* Exercise description
Retype all of the listing exactly, passing over any picture you find.

* Dataset section
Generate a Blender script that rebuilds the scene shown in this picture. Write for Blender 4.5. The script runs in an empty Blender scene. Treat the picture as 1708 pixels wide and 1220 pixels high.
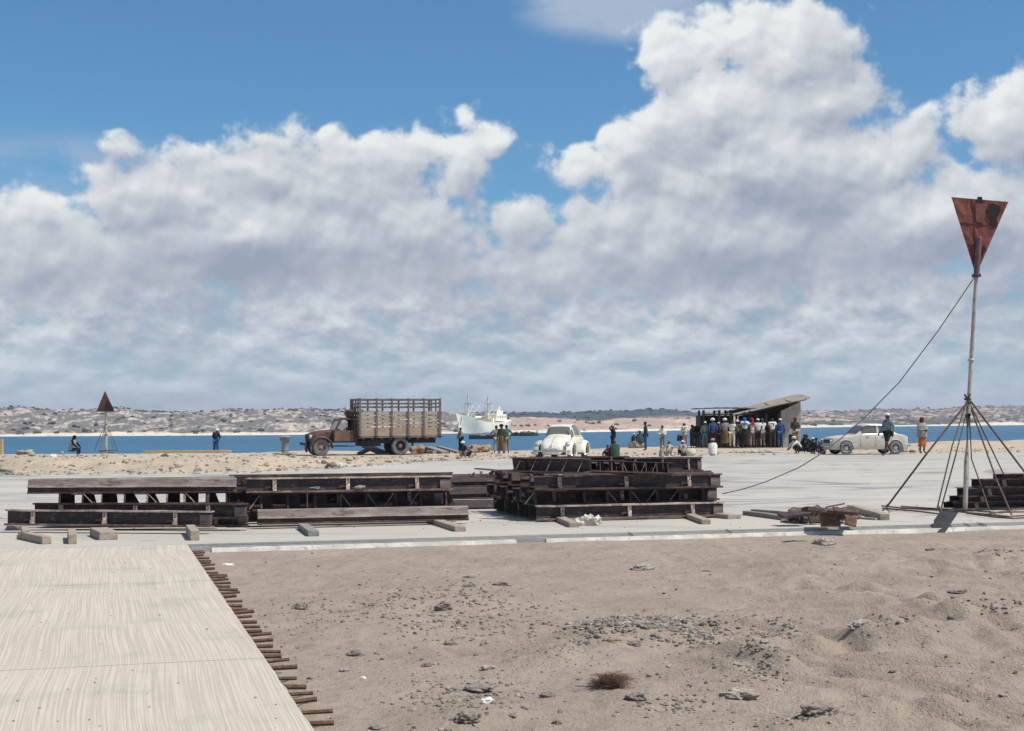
import bpy, bmesh, math, random
from mathutils import Vector, Matrix, noise, Euler
random.seed(7)
R = math.radians
scene = bpy.context.scene
C = scene.collection
# ------------------------------------------------------------------ camera
CH = 1.5                       # eye height above the concrete
F = 2400.0; W0, H0 = 1708.0, 1220.0
PITCH = math.atan(98/F); ROLL = -0.005
cam_d = bpy.data.cameras.new('camera'); cam = bpy.data.objects.new('camera', cam_d); C.objects.link(cam)
CM = Matrix.Rotation(math.pi/2+PITCH, 4, 'X') @ Matrix.Rotation(ROLL, 4, 'Z')
cam.matrix_world = Matrix.Translation((0, 0, CH)) @ CM
cam_d.sensor_width = 36; cam_d.lens = 36*F/W0; cam_d.clip_start = 0.1; cam_d.clip_end = 20000
scene.camera = cam
CM3 = CM.to_3x3()
def ray(px, py): return CM3 @ Vector(((px-W0/2)/F, -(py-H0/2)/F, -1))
def P(px, py, z=0.0):
    "a point on the level z seen where the survey of the place puts it"
    r = ray(px, py); t = (z-CH)/r.z
    return Vector((0, 0, CH)) + r*t
def Q(px, py, d):
    r = ray(px, py); t = d/r.y
    return Vector((0, 0, CH)) + r*t
def hy(px): return 708 - (px-854)*0.005
def lerp(a, b, t): return a+(b-a)*t
def interp(tab, x):
    if x <= tab[0][0]: return tab[0][1]
    for (x0, y0), (x1, y1) in zip(tab, tab[1:]):
        if x <= x1: return y0+(y1-y0)*(x-x0)/(x1-x0)
    return tab[-1][1]
def sstep(a, b, x):
    t = max(0, min(1, (x-a)/(b-a))); return t*t*(3-2*t)
def fbm(x, y, z=0.0, o=4): return noise.fractal(Vector((x, y, z)), 0.9, 2.1, o, noise_basis='PERLIN_ORIGINAL')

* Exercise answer
Generate a Blender script that rebuilds the scene shown in this picture. Write for Blender 4.5. The script runs in an empty Blender scene. Treat the picture as 1708 pixels wide and 1220 pixels high.
import bpy, bmesh, math, random
from mathutils import Vector, Matrix, noise, Euler
random.seed(7)
R = math.radians
scene = bpy.context.scene
C = scene.collection
# ------------------------------------------------------------------ camera
CH = 1.5                       # eye height above the concrete
F = 2400.0; W0, H0 = 1708.0, 1220.0
PITCH = math.atan(98/F); ROLL = -0.005
cam_d = bpy.data.cameras.new('camera'); cam = bpy.data.objects.new('camera', cam_d); C.objects.link(cam)
CM = Matrix.Rotation(math.pi/2+PITCH, 4, 'X') @ Matrix.Rotation(ROLL, 4, 'Z')
cam.matrix_world = Matrix.Translation((0, 0, CH)) @ CM
cam_d.sensor_width = 36; cam_d.lens = 36*F/W0; cam_d.clip_start = 0.1; cam_d.clip_end = 20000
scene.camera = cam
CM3 = CM.to_3x3()
def ray(px, py): return CM3 @ Vector(((px-W0/2)/F, -(py-H0/2)/F, -1))
def P(px, py, z=0.0):
    "a point on the level z seen where the survey of the place puts it"
    r = ray(px, py); t = (z-CH)/r.z
    return Vector((0, 0, CH)) + r*t
def Q(px, py, d):
    r = ray(px, py); t = d/r.y
    return Vector((0, 0, CH)) + r*t
def hy(px): return 708 - (px-854)*0.005
def lerp(a, b, t): return a+(b-a)*t
def interp(tab, x):
    if x <= tab[0][0]: return tab[0][1]
    for (x0, y0), (x1, y1) in zip(tab, tab[1:]):
        if x <= x1: return y0+(y1-y0)*(x-x0)/(x1-x0)
    return tab[-1][1]
def sstep(a, b, x):
    t = max(0, min(1, (x-a)/(b-a))); return t*t*(3-2*t)
def fbm(x, y, z=0.0, o=4): return noise.fractal(Vector((x, y, z)), 0.9, 2.1, o, noise_basis='PERLIN_ORIGINAL')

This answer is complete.